Daí termos por certo que, nas circunstâncias dos autos, o pagamento  pela  CC Ldª   de dívidas  da  BB, Ldª para com terceiros,  determinou a extinção dos créditos em causa, não havendo, por isso, lugar  à sua transmissão para a CC Ldª.
E sendo assim, forçoso é concluir, diferentemente do afirmado no acórdão recorrido, pela impossibilidade desses mesmos créditos serem objeto de cessão por parte da CC à A AA, porquanto não se pode ceder direitos que não se tem.

 Termos em que procede, nesta parte, o recurso interposto pela ré.


***

IV – Decisão


Pelo exposto, acordam os Juízes deste Supremo Tribunal  em:

A-  conceder parcialmente a  revista, e consequentemente, em revogar o  acórdão recorrido, no segmento  em que condenou a ré a pagar à autora a quantia de € 31.593,61 (trinta e um mil, quinhentos e noventa e três euros e sessenta e um cêntimos), acrescida dos juros de mora peticionados (à taxa de 6,351 % ao ano) desde a data em que foi notificada da cessão por carta expedida  no dia 30/05/2011, até efetivo pagamento, absolvendo-se a ré deste pedido.

B- manter  em tudo o mais o acórdão recorrido.

As custas da ação ficam a cargo da autora e as custas  dos recursos ficam a cargo da autora e da ré, na proporção de 5/6 e 1/6, respetivamente.


***

Supremo Tribunal de Justiça, 28 de março  de 2019

Rosa Tching (Relatora)

Rosa Maria Ribeiro Coelho

Catarina Serra


_______________________
[1] Vide Acórdãos do STJ de 21-10-93 e de 12-1-95, in CJ. STJ, Ano I, tomo 3, pág. 84 e Ano III, tomo 1, pág. 19, respetivamente.
[2] Proferido no processo n.º 6629/04.0TBBRG.G1.S1 e acessível na Internet – http://www.dgsi. pt/stj.
[3] Acessível in wwwdgsi.pt.
[4] Neste sentido, Pires de Lima e Antunes Varela, in, “ Código Civil, Anotado”, Vol.

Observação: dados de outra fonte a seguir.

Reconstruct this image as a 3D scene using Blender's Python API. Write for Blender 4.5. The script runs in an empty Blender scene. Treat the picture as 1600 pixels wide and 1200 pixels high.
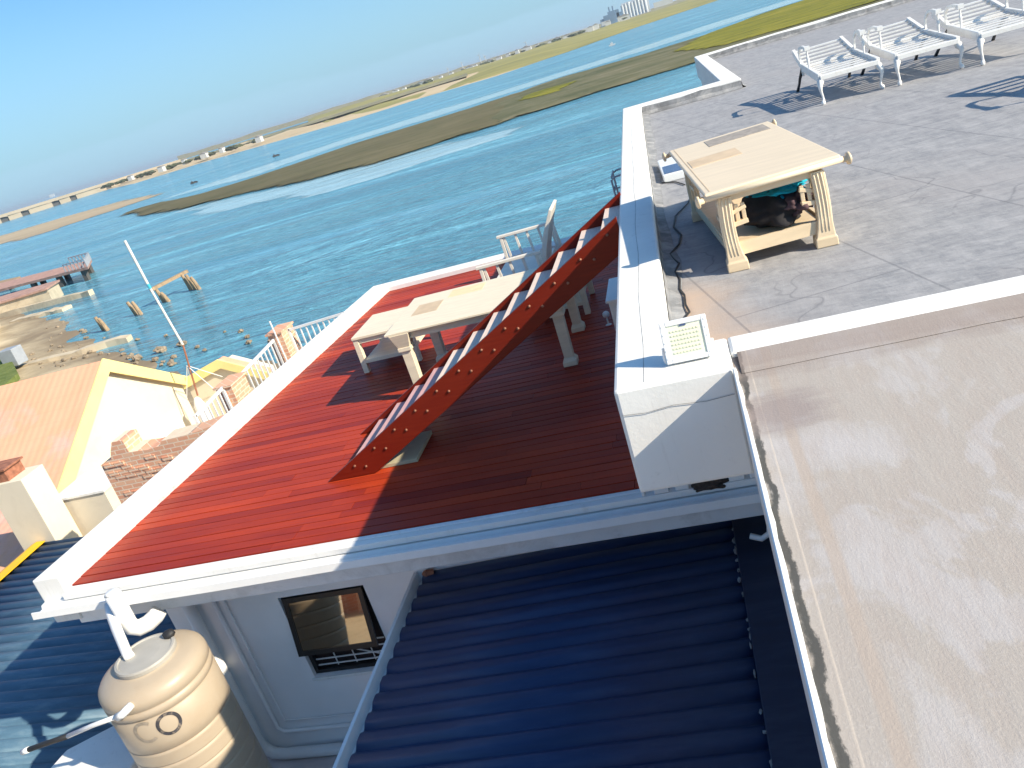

I , 3ª ed.  revista e atualizada, pág. 579.
[5] In, “Noções Elementares de Direito Civil”, 7ª ed., pág. 188.
[6] In, “ Direito das Obrigações”, Vol. II , 7ª ed., 2010, pág. 17.
[7] In, “Noções de Direito Civil”, 2ª ed., 1985, pág. 175.
[8] Neste sentido, Antunes Varela, in, “Das Obrigações em Geral”, Vol. II, 4ª ed, pág.349 e Menezes Leitão Direito das Obrigações”, Vol. II , 7ª ed., 2010, pág. 17.
[9] Neste sentido, Antunes Varela, in, “Das Obrigações em Geral”, Vol. II, 4ª ed, pág.324.
[10] Por escrito  ou verbal, nos termos gerais do art. 1219º do C. Civil, não bastando o simples consentimento.
[11] Neste sentido, Antunes Varela, in, “Das Obrigações em Geral”, Vol. II, 4ª ed, pág.324.
[12] Excluindo-se, no dizer do mesmo autor,  os casos em que o cumprimento se realize  no exclusivo interesse do devedor ou por mero interesse “moral” ou “afectivo” do “solvens”.